Jeremy Gordin, associate editor of the Sunday
Independent in South Africa, who worked for the San
Francisco Jewish Federation in the 1980s, admits that he
could imagine becoming a self-hating Jew. Gordin defines
self-hatred as “a certain Jewish attitude: a kind of
embarrassment about being Jewish, a feeling that one has
(as a Jew) to apologize all the time — and that one has
to be watchful lest one fall into any of the mythologies
that abound about Jews — sissies, Shylocks, the usual.”
He believes that self-hatred is rare in the U.S. and
Israel but surfaces far more regularly in communities
like South Africa, where discrimination against Jews is
harsher.
“Yes, I do think there are self-hating Jews,” Gordin
told me, “and I think that if I had not, for example,
spent time in Israel from 1970 to 1975, I might have
strayed in that direction without realizing it.”
Instead, “I do identify myself as a Jew. I do not hate
myself qua Jew or qua anything else.”
The Masada2000 administrators clearly did not ask Gordin
about his Jewish identity before listing him as a
“self-hating kike,” which they called “an ugly
defamatory term, although properly applied to sick Jews
like him!”
Many others accused of self-hatred adopt a
‘sticks-and-stones’ attitude, (“words can never harm
me”).

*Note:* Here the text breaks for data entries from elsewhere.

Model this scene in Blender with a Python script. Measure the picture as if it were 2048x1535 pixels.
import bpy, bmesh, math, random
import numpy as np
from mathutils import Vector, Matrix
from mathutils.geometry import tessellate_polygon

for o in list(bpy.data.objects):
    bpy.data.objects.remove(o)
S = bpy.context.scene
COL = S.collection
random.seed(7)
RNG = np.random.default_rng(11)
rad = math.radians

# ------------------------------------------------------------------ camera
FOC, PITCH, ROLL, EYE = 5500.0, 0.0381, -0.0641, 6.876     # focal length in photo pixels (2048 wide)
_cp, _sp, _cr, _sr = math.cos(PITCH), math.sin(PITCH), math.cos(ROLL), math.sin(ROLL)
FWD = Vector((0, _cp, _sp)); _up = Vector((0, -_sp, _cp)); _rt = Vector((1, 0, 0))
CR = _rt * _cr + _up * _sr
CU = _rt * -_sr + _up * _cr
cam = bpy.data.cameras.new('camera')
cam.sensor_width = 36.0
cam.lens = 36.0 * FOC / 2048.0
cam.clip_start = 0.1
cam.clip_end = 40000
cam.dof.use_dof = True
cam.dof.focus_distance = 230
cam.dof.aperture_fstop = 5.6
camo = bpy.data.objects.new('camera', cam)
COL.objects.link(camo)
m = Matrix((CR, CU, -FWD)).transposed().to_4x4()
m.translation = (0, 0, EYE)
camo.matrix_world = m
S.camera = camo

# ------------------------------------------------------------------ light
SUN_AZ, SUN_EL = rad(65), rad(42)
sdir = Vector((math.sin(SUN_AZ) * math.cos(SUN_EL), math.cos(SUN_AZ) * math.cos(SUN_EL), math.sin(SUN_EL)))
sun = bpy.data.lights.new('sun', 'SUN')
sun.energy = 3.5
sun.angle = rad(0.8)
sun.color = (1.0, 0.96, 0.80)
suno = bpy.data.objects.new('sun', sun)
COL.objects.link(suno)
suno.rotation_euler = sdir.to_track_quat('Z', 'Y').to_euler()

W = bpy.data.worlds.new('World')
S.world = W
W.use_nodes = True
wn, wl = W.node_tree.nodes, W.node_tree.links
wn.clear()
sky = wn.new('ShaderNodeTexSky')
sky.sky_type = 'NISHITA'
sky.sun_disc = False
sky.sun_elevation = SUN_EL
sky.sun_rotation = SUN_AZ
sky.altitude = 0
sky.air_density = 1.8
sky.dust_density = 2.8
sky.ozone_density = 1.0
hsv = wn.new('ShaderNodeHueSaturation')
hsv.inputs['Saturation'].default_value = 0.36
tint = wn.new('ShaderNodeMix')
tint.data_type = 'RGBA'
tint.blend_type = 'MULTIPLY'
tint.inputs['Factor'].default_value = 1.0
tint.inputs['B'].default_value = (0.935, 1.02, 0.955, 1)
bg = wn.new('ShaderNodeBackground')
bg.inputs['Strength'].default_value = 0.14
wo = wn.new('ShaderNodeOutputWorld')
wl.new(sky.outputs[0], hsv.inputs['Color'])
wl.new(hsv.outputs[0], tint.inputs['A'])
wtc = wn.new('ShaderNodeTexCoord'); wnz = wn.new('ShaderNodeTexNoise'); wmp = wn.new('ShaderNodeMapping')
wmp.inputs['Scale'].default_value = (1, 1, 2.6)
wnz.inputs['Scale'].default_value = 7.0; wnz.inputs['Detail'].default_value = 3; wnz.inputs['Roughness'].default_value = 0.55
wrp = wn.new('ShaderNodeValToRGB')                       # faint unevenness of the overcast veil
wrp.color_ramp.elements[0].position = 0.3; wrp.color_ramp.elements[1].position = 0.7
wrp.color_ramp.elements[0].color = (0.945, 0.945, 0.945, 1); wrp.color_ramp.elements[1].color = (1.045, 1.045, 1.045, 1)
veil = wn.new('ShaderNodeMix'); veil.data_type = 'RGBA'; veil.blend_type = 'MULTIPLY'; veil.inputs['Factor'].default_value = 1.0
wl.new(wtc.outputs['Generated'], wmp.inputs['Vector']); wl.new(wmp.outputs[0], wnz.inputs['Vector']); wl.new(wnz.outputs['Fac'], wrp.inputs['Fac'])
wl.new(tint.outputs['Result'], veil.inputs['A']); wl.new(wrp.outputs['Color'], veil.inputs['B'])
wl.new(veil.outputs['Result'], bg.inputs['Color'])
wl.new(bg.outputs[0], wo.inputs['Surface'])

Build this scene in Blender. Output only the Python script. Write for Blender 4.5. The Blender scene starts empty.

Others others were even thrilled by the publicity.
Some thought it was important to publicly respond to the
charges of self-hatred, but many thought the charges
didn’t merit a response.
Michael Ash, an economics and public policy
professor at the University of Massachusetts at Amherst,
who considers himself “a strong supporter of Israel” and
“strongly dovish,” told me that he has “a strong and
proud Jewish identity” and doesn’t “like the idea of
being called to account by the Masada2000 hate-mongers.”
Noam Chomsky thinks similarly. “Suppose there was a
fanatic community in the U.S. with huge resources and
innumerable organizations, media, etc., which was
accusing you of being a child abuser and a supporter of
Osama bin Laden,” he said. “Would you want to assure
them that you are not? Or would you choose to tell them
to learn to behave like decent human beings?”
Yitzhak Laor, an Israeli writer and columnist for
Ha’aretz, also questions whether the Masada2000
group deserves response. “For them anti-Semitism is a
gun, and they shoot it, no matter what the other side
might do or feel... Let them rot wherever they are. I
wouldn’t write an article to defend myself from such
accusations, unless I am paid really well.”
Israeli poet, musician, and artist, Roy “Chicky” Arad,
offered the most humorous response to Masada2000 when he
told me that he contacted the website and asked to be
included because the list looked “impressive.” He
actually likes the folks who wrote the list, he said: “I
admire people that are serious in their mission.” A
founder of the “Rave Against Occupation” dance parties
of 2002 and 2003, which brought several thousand young
Israelis (Jews and Arabs) to Tel Aviv and to the Negev
to protest Israel’s occupation policies, Arad suggested
that I imagine Rockwell Lazareth’s grandchildren, who
“love their grandfather and are happy that he does
something.” Presumably, most of the “self-haters’” own
grandchildren would strongly disagree.